Schools have been closed, flights and trains out of New York
and Boston suspended, and lines are forming at some gas stations, Marc Santora informs us in the New York Times’ main story about the “major winter storm … that forecasters
said could be the heaviest snowfall for some cities in the Northeast in a century.” But, tellingly perhaps, and in the grand tradition of the Old Gray Lady of a bygone era, Santora’s piece refrains from calling the “weather event” by its tabloidy name, Nemo.
Adam Martin explicates some of the proper names given to the season’s winter storms in a piece in
New York’s “Daily Intelligencer” this morning with a playful series of “really thoughs.” For example, the Weather Channel would have us believe that Draco
was “the first legislator of Athens in Ancient Greece." Writes Martin: “Really though: Obviously, this is a reference to Draco Malfoy, the notoriously conniving bad guy and bully in the Harry Potter series….But yeah, first legislator in Ancient Greece, too.”
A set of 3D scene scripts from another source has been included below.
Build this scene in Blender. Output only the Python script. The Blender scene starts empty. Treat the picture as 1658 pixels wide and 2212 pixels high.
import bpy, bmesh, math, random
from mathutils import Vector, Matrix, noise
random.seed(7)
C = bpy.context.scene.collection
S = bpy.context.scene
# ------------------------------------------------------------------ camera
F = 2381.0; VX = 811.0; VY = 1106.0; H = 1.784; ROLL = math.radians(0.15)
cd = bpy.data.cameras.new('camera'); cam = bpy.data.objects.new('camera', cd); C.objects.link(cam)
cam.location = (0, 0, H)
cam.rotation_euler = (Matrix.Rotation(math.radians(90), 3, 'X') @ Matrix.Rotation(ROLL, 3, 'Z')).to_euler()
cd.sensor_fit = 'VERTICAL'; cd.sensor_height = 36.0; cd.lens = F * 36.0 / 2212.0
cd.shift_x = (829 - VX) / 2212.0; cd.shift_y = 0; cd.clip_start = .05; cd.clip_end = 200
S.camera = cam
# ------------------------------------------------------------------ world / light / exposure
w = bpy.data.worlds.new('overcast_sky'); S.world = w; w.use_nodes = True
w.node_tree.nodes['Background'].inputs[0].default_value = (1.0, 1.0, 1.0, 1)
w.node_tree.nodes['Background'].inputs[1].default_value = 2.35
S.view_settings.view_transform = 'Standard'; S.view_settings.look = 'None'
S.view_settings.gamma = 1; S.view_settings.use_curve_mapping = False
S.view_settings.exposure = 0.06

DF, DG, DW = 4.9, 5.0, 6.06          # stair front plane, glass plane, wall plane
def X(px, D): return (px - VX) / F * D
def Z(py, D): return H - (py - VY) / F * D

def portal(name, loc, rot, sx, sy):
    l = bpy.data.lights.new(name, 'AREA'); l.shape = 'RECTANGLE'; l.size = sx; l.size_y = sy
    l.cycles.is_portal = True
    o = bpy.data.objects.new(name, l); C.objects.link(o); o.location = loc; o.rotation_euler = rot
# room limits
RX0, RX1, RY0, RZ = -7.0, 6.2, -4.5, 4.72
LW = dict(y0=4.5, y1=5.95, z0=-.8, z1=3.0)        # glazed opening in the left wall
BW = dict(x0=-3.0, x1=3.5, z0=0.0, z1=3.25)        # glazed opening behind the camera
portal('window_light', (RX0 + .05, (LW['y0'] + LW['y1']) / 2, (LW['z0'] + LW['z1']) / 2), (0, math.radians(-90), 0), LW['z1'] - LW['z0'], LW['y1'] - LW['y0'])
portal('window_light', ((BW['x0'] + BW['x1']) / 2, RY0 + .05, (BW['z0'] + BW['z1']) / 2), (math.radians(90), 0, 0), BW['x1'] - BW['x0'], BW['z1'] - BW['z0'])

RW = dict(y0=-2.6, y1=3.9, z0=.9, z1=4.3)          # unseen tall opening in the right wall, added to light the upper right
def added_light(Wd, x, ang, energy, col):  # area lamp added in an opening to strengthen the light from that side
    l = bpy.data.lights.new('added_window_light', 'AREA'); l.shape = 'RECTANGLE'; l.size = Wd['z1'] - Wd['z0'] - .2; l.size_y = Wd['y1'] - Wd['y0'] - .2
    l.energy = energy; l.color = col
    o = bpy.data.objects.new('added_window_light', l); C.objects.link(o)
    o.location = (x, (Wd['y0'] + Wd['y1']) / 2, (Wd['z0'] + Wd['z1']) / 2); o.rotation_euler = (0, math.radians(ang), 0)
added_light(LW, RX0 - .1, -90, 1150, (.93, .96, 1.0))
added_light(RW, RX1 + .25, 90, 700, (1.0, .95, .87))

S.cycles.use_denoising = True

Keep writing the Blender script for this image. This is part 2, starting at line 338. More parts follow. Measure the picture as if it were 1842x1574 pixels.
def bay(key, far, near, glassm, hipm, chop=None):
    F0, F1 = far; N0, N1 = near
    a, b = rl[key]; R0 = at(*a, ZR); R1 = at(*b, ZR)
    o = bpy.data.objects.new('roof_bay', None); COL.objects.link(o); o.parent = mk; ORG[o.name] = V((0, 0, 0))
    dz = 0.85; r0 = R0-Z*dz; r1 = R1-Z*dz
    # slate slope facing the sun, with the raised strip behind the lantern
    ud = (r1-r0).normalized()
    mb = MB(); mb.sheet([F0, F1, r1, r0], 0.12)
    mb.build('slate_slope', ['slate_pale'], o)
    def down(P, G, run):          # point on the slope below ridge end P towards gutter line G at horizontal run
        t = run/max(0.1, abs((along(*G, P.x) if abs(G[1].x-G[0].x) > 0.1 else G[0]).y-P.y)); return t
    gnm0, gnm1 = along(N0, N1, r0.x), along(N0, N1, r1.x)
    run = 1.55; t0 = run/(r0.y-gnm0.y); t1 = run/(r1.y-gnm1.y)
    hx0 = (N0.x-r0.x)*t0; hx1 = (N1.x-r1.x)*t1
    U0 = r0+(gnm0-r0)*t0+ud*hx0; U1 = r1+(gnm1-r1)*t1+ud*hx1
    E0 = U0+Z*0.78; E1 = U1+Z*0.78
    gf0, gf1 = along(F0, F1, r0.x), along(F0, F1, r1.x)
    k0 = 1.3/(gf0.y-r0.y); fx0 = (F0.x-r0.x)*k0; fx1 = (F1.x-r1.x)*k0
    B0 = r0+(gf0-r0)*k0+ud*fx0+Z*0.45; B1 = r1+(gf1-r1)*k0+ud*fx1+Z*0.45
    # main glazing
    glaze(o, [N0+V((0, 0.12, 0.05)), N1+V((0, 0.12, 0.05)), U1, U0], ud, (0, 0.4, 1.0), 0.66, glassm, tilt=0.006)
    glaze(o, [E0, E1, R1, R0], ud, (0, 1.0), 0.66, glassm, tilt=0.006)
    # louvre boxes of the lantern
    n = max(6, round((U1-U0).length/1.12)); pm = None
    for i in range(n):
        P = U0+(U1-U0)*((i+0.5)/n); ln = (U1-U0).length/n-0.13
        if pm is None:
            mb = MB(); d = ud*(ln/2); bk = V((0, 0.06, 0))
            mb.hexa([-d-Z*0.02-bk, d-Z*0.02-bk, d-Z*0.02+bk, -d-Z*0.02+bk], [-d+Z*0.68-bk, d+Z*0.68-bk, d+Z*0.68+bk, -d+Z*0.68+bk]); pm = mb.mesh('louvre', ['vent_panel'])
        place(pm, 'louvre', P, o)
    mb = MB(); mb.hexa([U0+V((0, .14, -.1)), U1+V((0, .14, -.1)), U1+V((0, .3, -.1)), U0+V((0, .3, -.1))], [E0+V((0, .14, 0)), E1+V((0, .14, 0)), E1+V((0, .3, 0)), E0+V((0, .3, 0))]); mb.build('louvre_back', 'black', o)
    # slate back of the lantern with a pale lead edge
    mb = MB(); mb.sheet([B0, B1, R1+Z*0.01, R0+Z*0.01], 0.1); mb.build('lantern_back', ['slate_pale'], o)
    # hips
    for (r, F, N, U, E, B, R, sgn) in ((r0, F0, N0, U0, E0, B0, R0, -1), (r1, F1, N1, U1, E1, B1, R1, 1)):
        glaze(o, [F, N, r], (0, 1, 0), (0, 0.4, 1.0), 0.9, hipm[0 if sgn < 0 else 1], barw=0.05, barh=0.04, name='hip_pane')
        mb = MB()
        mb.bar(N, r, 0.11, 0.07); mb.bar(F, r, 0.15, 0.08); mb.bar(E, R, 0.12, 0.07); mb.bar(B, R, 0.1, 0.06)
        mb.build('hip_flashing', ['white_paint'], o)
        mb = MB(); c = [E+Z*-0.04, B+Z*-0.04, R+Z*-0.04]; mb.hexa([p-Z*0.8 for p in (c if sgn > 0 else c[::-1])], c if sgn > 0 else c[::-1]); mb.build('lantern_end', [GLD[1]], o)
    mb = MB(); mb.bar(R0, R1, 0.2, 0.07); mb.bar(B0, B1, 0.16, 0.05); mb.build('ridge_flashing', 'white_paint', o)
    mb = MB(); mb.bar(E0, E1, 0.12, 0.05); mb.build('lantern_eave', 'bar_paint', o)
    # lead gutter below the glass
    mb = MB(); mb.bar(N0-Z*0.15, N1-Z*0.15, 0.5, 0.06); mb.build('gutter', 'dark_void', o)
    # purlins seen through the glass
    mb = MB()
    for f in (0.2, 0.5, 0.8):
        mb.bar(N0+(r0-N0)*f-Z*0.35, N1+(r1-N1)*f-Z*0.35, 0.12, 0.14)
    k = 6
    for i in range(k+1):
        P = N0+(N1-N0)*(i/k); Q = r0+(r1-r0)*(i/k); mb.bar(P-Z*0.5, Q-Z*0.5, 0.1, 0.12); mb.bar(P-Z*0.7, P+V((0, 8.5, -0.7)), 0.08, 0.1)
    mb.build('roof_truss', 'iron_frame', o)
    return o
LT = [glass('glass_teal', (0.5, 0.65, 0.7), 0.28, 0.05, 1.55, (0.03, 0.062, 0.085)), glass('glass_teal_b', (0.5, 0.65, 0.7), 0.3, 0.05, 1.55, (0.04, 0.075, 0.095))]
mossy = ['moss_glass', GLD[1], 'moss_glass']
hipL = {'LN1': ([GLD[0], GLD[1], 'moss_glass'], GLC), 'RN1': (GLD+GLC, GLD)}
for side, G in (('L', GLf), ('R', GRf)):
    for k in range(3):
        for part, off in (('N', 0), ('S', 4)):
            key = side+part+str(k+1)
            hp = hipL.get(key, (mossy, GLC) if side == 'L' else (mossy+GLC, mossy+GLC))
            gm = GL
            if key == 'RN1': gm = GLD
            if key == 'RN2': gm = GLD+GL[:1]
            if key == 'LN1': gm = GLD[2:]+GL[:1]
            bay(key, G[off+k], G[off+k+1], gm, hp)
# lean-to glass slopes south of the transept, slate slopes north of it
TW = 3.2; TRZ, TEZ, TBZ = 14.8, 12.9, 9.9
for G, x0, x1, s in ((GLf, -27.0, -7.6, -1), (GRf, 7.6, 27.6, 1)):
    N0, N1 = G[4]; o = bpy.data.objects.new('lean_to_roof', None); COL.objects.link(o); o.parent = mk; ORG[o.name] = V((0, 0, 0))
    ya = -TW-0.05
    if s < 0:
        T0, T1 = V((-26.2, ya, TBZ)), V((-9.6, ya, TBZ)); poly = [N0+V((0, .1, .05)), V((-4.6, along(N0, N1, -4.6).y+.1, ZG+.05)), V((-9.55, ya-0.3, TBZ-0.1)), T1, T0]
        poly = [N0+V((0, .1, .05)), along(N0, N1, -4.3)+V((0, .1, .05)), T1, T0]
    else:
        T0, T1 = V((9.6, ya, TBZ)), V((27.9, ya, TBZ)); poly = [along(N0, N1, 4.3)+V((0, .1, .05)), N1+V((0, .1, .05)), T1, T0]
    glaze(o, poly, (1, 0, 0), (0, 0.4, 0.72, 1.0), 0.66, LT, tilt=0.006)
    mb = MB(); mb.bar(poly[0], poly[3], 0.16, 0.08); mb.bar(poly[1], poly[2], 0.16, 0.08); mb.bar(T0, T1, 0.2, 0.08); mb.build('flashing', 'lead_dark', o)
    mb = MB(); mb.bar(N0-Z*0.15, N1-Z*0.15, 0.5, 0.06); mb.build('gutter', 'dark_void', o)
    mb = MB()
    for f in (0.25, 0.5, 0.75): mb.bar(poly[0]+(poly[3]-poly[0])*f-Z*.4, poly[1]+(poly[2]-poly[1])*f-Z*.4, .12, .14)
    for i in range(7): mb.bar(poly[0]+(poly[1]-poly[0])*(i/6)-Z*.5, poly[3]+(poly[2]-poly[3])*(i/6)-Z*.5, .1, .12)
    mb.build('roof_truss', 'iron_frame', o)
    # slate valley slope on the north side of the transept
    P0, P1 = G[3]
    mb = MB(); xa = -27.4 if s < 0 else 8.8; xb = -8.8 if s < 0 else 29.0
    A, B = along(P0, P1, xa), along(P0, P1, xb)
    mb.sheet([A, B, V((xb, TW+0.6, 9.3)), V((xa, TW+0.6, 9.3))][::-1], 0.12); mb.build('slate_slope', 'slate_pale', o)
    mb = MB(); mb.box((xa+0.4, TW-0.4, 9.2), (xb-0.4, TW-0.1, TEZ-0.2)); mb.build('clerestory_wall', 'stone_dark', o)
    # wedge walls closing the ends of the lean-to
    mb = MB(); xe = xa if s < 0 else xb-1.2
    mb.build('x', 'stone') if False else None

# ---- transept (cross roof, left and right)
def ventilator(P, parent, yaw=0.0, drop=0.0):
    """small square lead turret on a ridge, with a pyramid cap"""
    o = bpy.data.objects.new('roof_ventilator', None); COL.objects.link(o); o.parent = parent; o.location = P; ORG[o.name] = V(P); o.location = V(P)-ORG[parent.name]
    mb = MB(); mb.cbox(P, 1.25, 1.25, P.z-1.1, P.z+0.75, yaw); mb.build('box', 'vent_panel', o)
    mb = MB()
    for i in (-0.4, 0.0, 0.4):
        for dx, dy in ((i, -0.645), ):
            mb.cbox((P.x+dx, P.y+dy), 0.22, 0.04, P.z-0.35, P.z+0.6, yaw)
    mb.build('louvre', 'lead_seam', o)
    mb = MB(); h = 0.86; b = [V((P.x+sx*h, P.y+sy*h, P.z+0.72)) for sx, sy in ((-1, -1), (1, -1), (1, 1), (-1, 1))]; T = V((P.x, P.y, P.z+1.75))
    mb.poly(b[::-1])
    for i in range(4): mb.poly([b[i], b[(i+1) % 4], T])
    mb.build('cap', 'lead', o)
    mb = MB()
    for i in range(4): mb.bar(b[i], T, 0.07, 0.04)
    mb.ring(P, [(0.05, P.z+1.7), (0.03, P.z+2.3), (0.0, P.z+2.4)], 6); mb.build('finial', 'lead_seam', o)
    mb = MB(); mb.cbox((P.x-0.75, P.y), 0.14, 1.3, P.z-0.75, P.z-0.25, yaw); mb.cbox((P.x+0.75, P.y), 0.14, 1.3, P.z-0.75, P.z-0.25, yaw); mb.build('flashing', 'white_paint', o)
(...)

But fret not at a lost opportunity as you get the snow shovels and non-clumping cat litter ready between Skypes with clients and colleagues from your home digs today. There are other
naming-opportunities-in-the-making for branding types looking to make an impact on the world beyond the shopping cart.
For example, scientists believe they have found
humankind’s common ancestor with other mammals -- “a roughly rat-sized animal that weighed no more than half a pound, had a long furry tail and lived on insects,” John Noble Wilford
reports in a front page story in today’s New York Times.
What’s it called, you ask? Protungulatum donnae. Turns out that “until now [it] has been so obscure that it lacks a colloquial nickname,” Noble Wilford tells us.
If ever there was a job for the scions of Leo Burnett, dubber of Tony the Tiger, Morris the Cat and Charlie the Tuna, this is it.